Scene script records:
+-------+

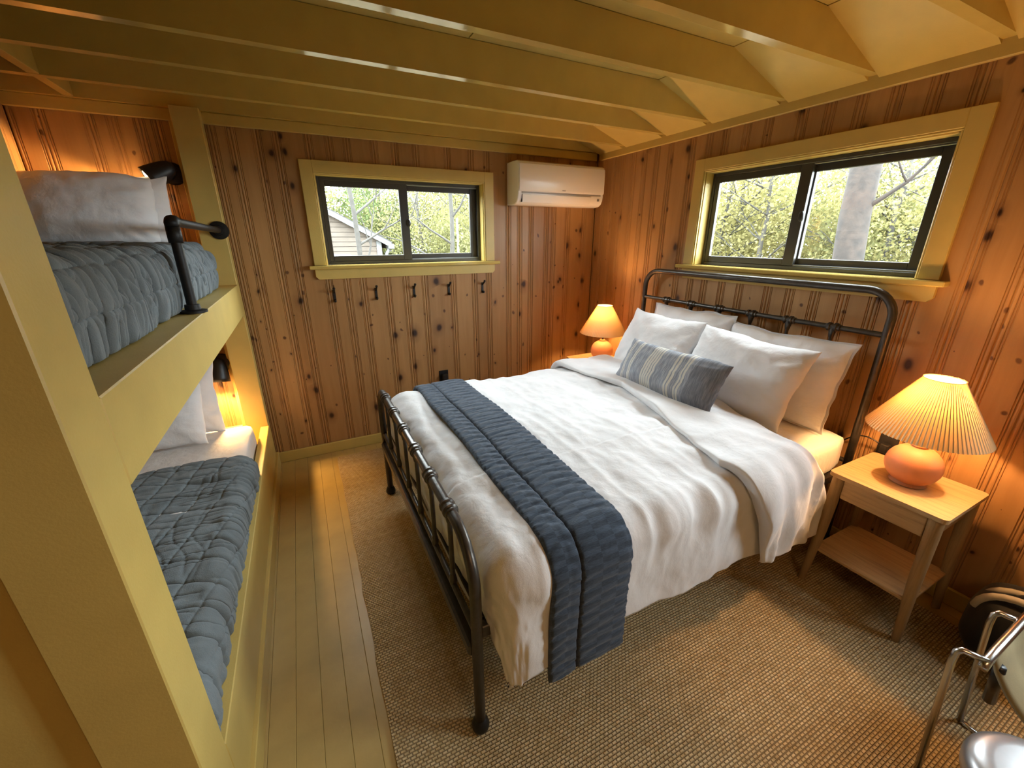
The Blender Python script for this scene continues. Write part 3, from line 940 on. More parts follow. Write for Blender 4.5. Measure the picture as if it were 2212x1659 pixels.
o = mesh('duvet_cover', P.reshape(-1, 3), grid_faces(na, ns_), M['duvet'], duv, True)
md = o.modifiers.new('thickness', 'SOLIDIFY'); md.thickness = .012; md.offset = -1
# folded-back top: a soft flattened roll lying across the bed
nt_, ns2 = 56, 300
th = np.linspace(0, 2 * math.pi, nt_, endpoint=False)[:, None]
sB = np.linspace(YE0 - .47, YE1 + .30, ns2)[None, :]
xf = np.interp(sB, [-2.75, -2.50, -2.36, -2.25, -2.0, -1.4, -.95, -.6], [-.83, -.92, -1.00, -1.03, -.95, -.79, -.85, -.86])
xh = np.interp(sB, [-2.75, -2.50, -2.36, -2.235, -1.85, -1.5, -.6], [-.455, -.50, -.58, -.60, -.50, -.44, -.42])
tt = .5 - .5 * np.cos(th)
Aa = xf + tt * (xh - xf)
sn = np.sin(th)
thick = np.sign(sn) * np.abs(sn) ** .38
Sa = sB + 0 * th
ovr = np.clip(YE0 - Sa, 0, None)
offs = .036 + .018 * thick * np.ones_like(Sa)
wr = .010 * fbm(Aa * 4, Sa * 3, 21) + .022 * ridge(Aa * 9 + Sa * 1.0, Sa * 1.6, 22) * np.exp(-((ovr - .14) / .15) ** 2) + .014 * ridge(Aa * 16 + Sa, Sa * 2.5, 23) * np.clip(ovr / .1, 0, 1) + .006 * ridge(Aa * 10 + Sa * 3, Sa * 4, 27)
offs = offs + wr * (sn > -.2) + .012 * np.clip(ovr / .2, 0, 1)
endt = np.clip(np.minimum(Sa - (YE0 - .47), (YE1 + .30) - Sa) / .02, 0.0, 1) ** .5
offs = .030 + (offs - .030) * (.15 + .85 * endt)
P, d_, dn_ = drape(Aa, Sa, offs)
# close the ends
Pv = P.reshape(-1, 3)
F = grid_faces(nt_, ns2, wrap_u=True)
F.append(tuple(i * ns2 for i in range(nt_))[::-1]); F.append(tuple(i * ns2 + ns2 - 1 for i in range(nt_)))
mesh('folded_edge', Pv, F, M['duvet'], duv, True)

# blue quilted runner: a folded blanket whose two folds meet in a dark gap
run = empty('bed_runner', (-1.72, -1.535, TOP), 'slate-blue quilted blanket folded into a strip across the foot of the bed', 'blanket')
def runner_fold(x0, x1, s0, s1, thickv, seed):
    nt2, n2 = 40, 520
    th = np.linspace(0, 2 * math.pi, nt2, endpoint=False)[:, None]
    s = np.linspace(s0, s1, n2)[None, :] + 0 * th
    t = .5 - .5 * np.cos(th)
    sn = np.sin(th)
    xw = x0 + t * (x1 - x0)
    a = xw + .006 * vn(s * 4, xw * 2, seed)
    pitch = .047
    ph = ((s + .25 * (t - .5) * (t - .5) * .4) / pitch) % 1
    puff = np.abs(np.sin(ph * math.pi)) ** .55
    cols = np.abs(((t * (x1 - x0)) / .062) % 1 - .5)
    puff = puff * (1 - .55 * np.exp(-((.5 - cols) / .07) ** 2))
    o_ = .026 + thickv * np.sign(sn) * np.abs(sn) ** .42 + (.0055 * puff + .002 * ridge(s * 60, xw * 8, seed + 3)) * (sn > 0)
    e = np.clip(np.minimum(s - s0, s1 - s) / .012, 0, 1) ** .5
    o_ = .026 + (o_ - .026) * (.2 + .8 * e)
    P, _, _ = drape(a, s, o_)
    F = grid_faces(nt2, n2, wrap_u=True)
    F.append(tuple(i * n2 for i in range(nt2))[::-1]); F.append(tuple(i * n2 + n2 - 1 for i in range(nt2)))
    return mesh('quilt_fold', P.reshape(-1, 3), F, M['navy'], run, True)
runner_fold(-1.875, -1.775, YE0 - .535, YE1 + .30, .010, 31)
runner_fold(-1.770, -1.575, YE0 - .525, YE1 + .30, .013, 37)

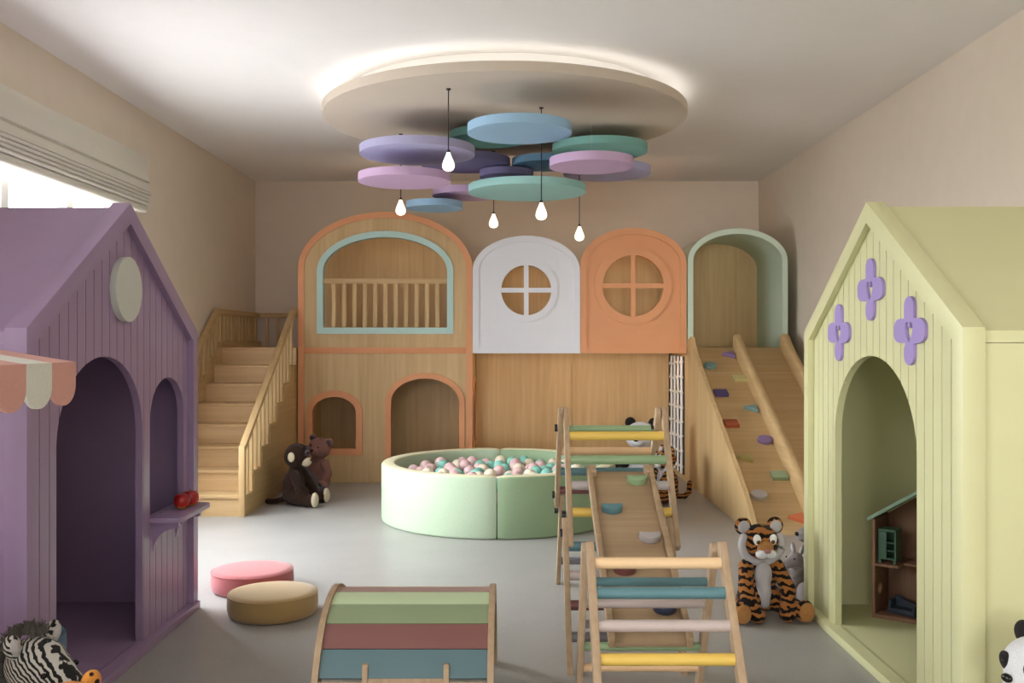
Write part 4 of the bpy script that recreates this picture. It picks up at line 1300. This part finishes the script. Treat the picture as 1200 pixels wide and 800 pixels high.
# --- monkey, grey bear, brown bear by the stairs
e = thing('plush_monkey', 'dark brown plush monkey with cream ears and feet, sitting beside the staircase', 'soft toy', (-1.86, 8.28, 0), radians(80))
B = seat_body('down', [((0, .09, .05), .026), ((-.03, .17, .03), .024), ((-.04, .235, .028), .024)], .12) + [('e', (0, -.012, .42), (.112, .105, .108))]
blob_mesh('body', B, M['brown_f'], e, .007, .0035)
for s in (1, -1):
    sphere_part('ear', (s * .115, -.01, .42), (.014, .03, .042), M['cream_f'], e)
    sphere_part('foot', (s * .132, -.228, .066), (.052, .03, .064), M['cream_f'], e)
sphere_part('muzzle', (0, -.095, .372), (.058, .046, .044), M['cream_f'], e)
sphere_part('face_patch', (0, -.094, .44), (.05, .03, .034), M['slate_f'], e)
eyes(e, .026, -.122, .448, .008)
sphere_part('nose', (0, -.14, .385), (.012, .007, .008), M['eye_b'], e)
def bear(nm, label, loc, rz, mat, ear_in, tilt, sole, sc=1):
    e = thing(nm, label, 'soft toy', loc, rz, 'plush bears by the stairs')
    e.scale = (sc, sc, sc)
    R = Matrix.Translation((0, 0, .3)) @ Matrix.Rotation(tilt, 4, 'Y') @ Matrix.Translation((0, 0, -.3))
    h = lambda p: tuple(R @ Vector(p))
    B = seat_body('up') + [('e', h((0, -.012, .40)), (.112, .1, .1)), ('e', h((0, -.095, .375)), (.05, .042, .04))]
    blob_mesh('body', B, mat, e)
    for s in (1, -1):
        ea = sphere_part('ear', h((s * .092, 0, .475)), (.04, .024, .04), mat, e)
        sphere_part('inner_ear', h((s * .092, -.016, .473)), (.028, .014, .028), ear_in, ea)
        sphere_part('eye', h((s * .04, -.102, .425)), .008, M['eye_b'], e)
    sphere_part('nose', h((0, -.135, .388)), (.016, .01, .011), M['eye_b'], e)
    soles(e, .16, sole)
bear('plush_bear', 'dark grey plush bear squeezed between the monkey and the brown bear', (-1.92, 8.66, 0), radians(40), M['slate_f'], M['slate_f'], 0, M['slate_f'], .9)
bear('plush_bear', 'mauve-brown plush bear leaning by the castle\'s small arched window, head tilted', (-1.83, 9.1, 0), radians(-22), M['mauve_f'], M['slate_f'], .22, M['slate_f'])

# ------------------------------------------------------------------ colour management
SC.view_settings.view_transform = 'Standard'
SC.view_settings.look = 'None'
SC.view_settings.gamma = 1
SC.view_settings.use_curve_mapping = False
SC.view_settings.exposure = 0.06
SC.cycles.use_denoising = True
SC.cycles.max_bounces = 10
SC.cycles.diffuse_bounces = 7
SC.cycles.sample_clamp_indirect = 8
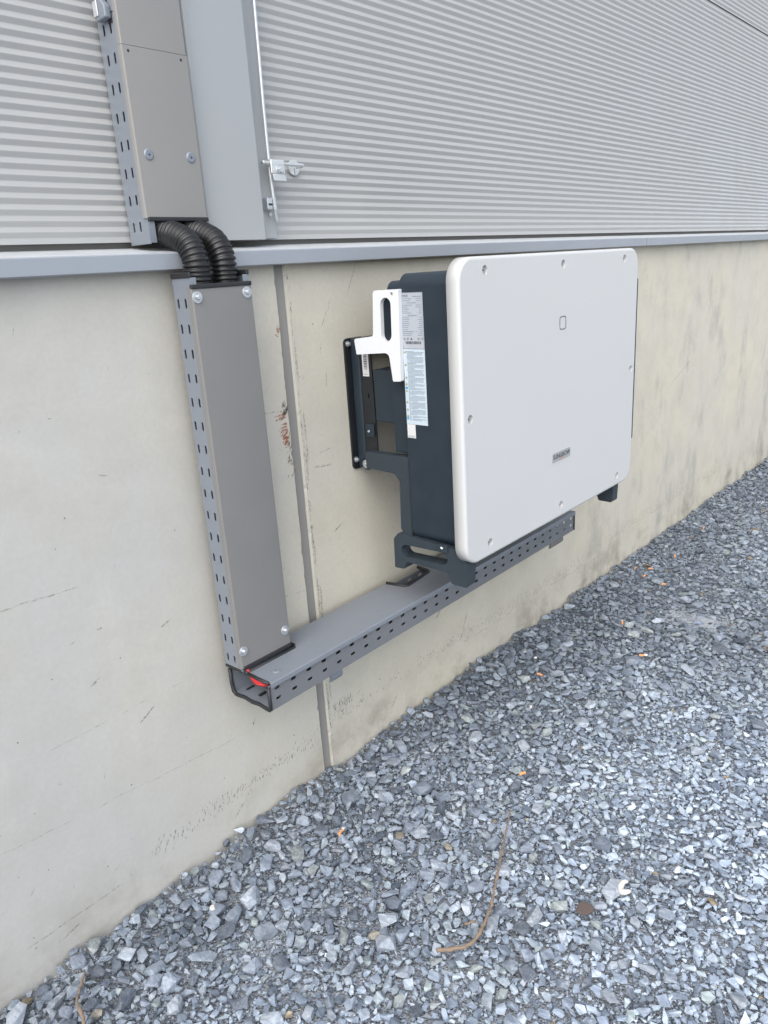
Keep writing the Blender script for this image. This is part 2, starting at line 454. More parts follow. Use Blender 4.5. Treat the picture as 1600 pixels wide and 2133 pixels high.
for x, z, L, a in ((.45, 1.27, .05, 60), (.47, 1.30, .035, 70), (.56, 1.36, .11, 62), (.43, 1.20, .03, 75), (.44, 1.12, .05, 85), (.44, .72, .05, 25),
                   (.86, .29, .045, 40), (.93, .31, .06, 50), (1.0, .19, .1, 62), (.62, .09, .06, 45), (.95, .36, .11, 86), (1.16, .35, .10, 87),
                   (1.25, .34, .09, 87), (2.9, .8, .35, 18), (2.2, .55, .12, 80), (1.95, .62, .16, 88), (-.12, .66, .03, 20), (-.3, .60, .03, 25), (-.2, .47, .05, 30),
                   (.0, .08, .05, 40), (.08, .30, .02, 60), (-.46, .07, .05, 15), (-.2, 1.02, .03, 160), (-.27, .71, .012, 0), (1.7, .9, .12, 86)):
    sliver(bm if z < .8 else bs, x, z, L, rnd.uniform(.0022, .0045), R(a))
for i in range(150):                              # speckle of short scratches
    x = rnd.uniform(-.6, 3.0); z = rnd.uniform(.05, 1.35)
    if .29 < x < .35: continue
    sliver(bs, x, z, rnd.uniform(.004, .02), rnd.uniform(.001, .0022), R(rnd.uniform(-40, 110)))
for i in range(110):                              # pitted chamfer of the joint
    sliver(bm, .3385+abs(rnd.gauss(0, .0028)), rnd.uniform(.05, 1.38), rnd.uniform(.003, .02), rnd.uniform(.001, .0024), R(rnd.gauss(90, 15)))
for i in range(14):                               # pale water runs and rubbed soft patches
    sliver(bs, .34+.012*rnd.random(), rnd.uniform(.15, 1.3), rnd.uniform(.04, .12), .006, R(90))
for o, nm, m in ((bm, 'scuff_marks', 'mark'), (bs, 'faint_scratches', 'marksoft')):
    q = obj(nm, o, m, wall); q['kind'] = 'stuff'
bm = bm_()
for i in range(46):
    t = rnd.random(); z = 1.060-.085*t
    L = rnd.uniform(.012, .05)*(1-t*.6); sliver(bm, .2995-L/2-.002-rnd.random()*.006, z, L, rnd.uniform(.002, .0055), R(rnd.gauss(4, 10)), y=-.0005-.0006*rnd.random())
for i in range(6): sliver(bm, .292+rnd.gauss(0, .004), 1.255+rnd.gauss(0, .006), .014, .004, R(rnd.uniform(0, 180)), y=-.0005-.0002*i)
q = obj('red_smear', bm, 'redmark', wall); q['label'] = 'red brown smear beside the sealed joint'
bm = bm_()
for i in range(26): sliver(bm, .293+rnd.gauss(0, .005), rnd.uniform(.90, 1.02), rnd.uniform(.008, .022), .003, R(rnd.gauss(60, 30)), y=-.0012-.0003*rnd.random())
for i in range(14): sliver(bm, .292+rnd.gauss(0, .003), 1.068+rnd.gauss(0, .006), .016, .006, R(50), y=-.0012)
obj('chipped_edge_marks', bm, 'mark', wall)['kind'] = 'stuff'

# ================================================================ METAL CLADDING WALL
clad = thing('cladding_wall', 'silver ribbed metal cladding wall above the concrete base', 'wall', (0.3, .08, 1.46))
PIT = .0198
def ribbed(z0, z1, x0=-6.0, x1=12.0):
    bm = bm_(); amp = .0018; prof = []
    k0 = int(math.floor((z0-1.4789)/PIT)) - 1
    pts = [(.0848, z0+.0005), (.0802, z0)]
    k = k0
    zs = []
    while True:
        zc = 1.4789 + k*PIT          # centre of a facet that looks down
        for dz, dy in ((-PIT*.27, amp), (-PIT*.20, amp*.86), (PIT*.20, -amp*.86), (PIT*.27, -amp), (PIT*.30, -amp*.86), (PIT*.70, amp*.86)):
            z = zc+dz
            if z0+.006 < z < z1-.006: zs.append((.0802+dy, z))
        k += 1
        if zc > z1+PIT: break
    zs.sort(key=lambda p: p[1])
    prof = pts + zs + [(.0802, z1), (.0848, z1-.0005)]
    A = [bm.verts.new((x0, y, z)) for y, z in prof]; B = [bm.verts.new((x1, y, z)) for y, z in prof]
    for i in range(len(prof)-1): bm.faces.new((A[i], B[i], B[i+1], A[i+1]))
    r0 = [bm.verts.new((x, .16, z)) for x in (x0, x1) for z in (z0, z1)]
    bm.faces.new((A[0], r0[0], r0[2], B[0])); bm.faces.new((A[-1], B[-1], r0[3], r0[1])); bm.faces.new((r0[0], r0[1], r0[3], r0[2]))
    return bm
obj('cladding_panel', ribbed(1.463, 2.470), 'clad', clad)
obj('cladding_panel', ribbed(2.4775, 3.48), 'clad', clad)
obj('shaded_base_rail', bx(-6, 12, .098, .15, 1.38, 1.475), 'cladrail', clad)  # dark grey because the recess shade is put into its colour
obj('joint_backing', bx(-6, 12, .095, .15, 2.455, 2.49), 'black', clad)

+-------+

__WHAT IS BEING ASKED__. Identify each line containing the string "that" and copy it out.

__COMPLETE ANSWER__.
Write part 4 of the bpy script that recreates this picture. It picks up at line 1300. This part finishes the script. Treat the picture as 1200 pixels wide and 800 pixels high.
        zc = 1.4789 + k*PIT          # centre of a facet that looks down